Mikkelsen aiming to wrap up WRC2 title on Sunday

With more points, and more events left to score on than his rivals, Andreas Mikkelsen is sitting pretty

Andreas Mikkelsen

Andreas Mikkelsen’s entry for next month’s Rally Japan has put a very different complexion on this week’s Central European Rally.

Finding budget for a trip to the east means the Norwegian is now a very firm favorite for the WRC2 title. He tops the table and can still count scores from two more rallies – one more than his main rivals, Citroën driver Yohan Rossel and his fellow Toksport Škoda team-mate Gus Greensmith.

Predictably, Mikkelsen is relaxed on the eve of the event.

“It would be nice if we could win it here,” he told DirtFish, “because then we could do exactly what we want to do in Japan – to go there and push without thinking of any consequences.

“It’s not nice when you just have to finish a rally.

“This week, I’ll just drive like I feel comfortable. I expect a lot will happen on this rally. If you push hard here you can so easily end up in a ditch and zero-pointing – this is the nightmare.
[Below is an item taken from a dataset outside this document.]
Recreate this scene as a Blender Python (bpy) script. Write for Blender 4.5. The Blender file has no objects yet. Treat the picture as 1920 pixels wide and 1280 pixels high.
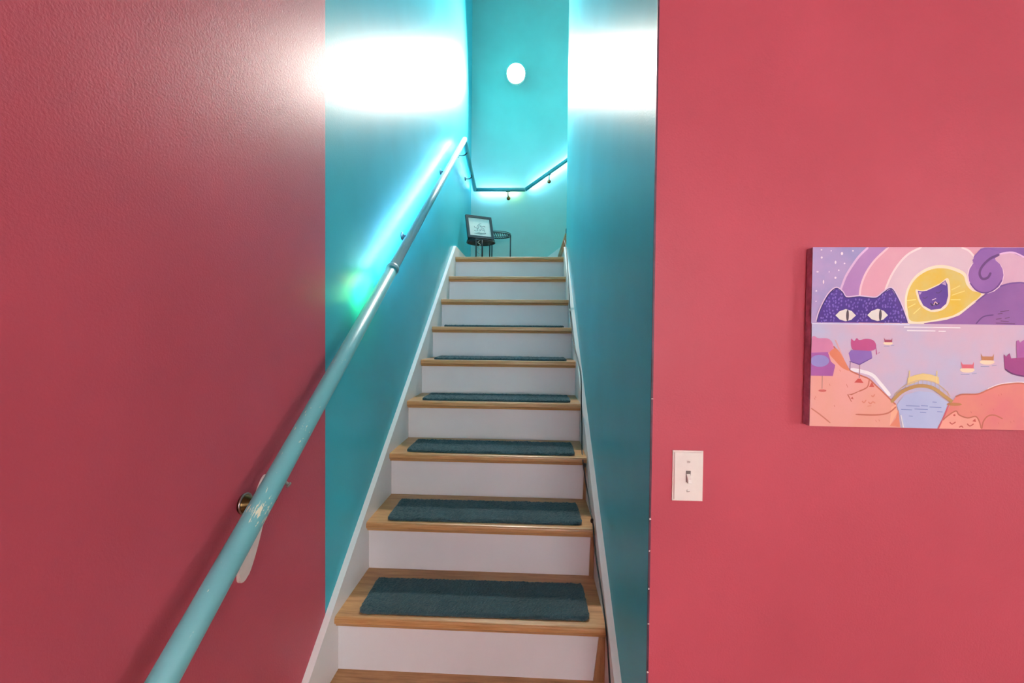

“I’ll drive what I think is [the] correct [speed] and I won’t be stressed if we are some seconds behind after the first stages – it’s a long rally.”


Targeting a second WRC2 title as the season draws to a close looked a distant possibility at the top of 2023, when Mikkelsen was struggling to find a way to finance his season – having communicated his exit from Škoda for Hyundai, only to find Esapekka Lappi sitting in the i20 N Rally1 seat he thought had his name on.

But Mikkelsen’s got there. He’s managed what even he felt was an unlikely seven-round campaign. Now he has to make the best use of it.

Of the five WRC2 ronds he’s started this season, he’s won three. Staying ahead of Rossel and Greensmith will ensure him of a second WRC2 title in three years.

Andreas Mikkelsen

The Passau-based CER is not, however, going to be a straightforward affair. With rain forecast on Friday, Mikkelsen says the event could become something of a mudbath.

“There will be so much gravel pulled out if it rains – more than any other event,” he explained.

“We have anti-cutting things in many of the corners, but there are many more where we don’t. It could be a mud rally. And Friday especially, there will be no room for error there. It’s so narrow, so difficult; go a little bit wide and you will hit something or pick up a puncture.”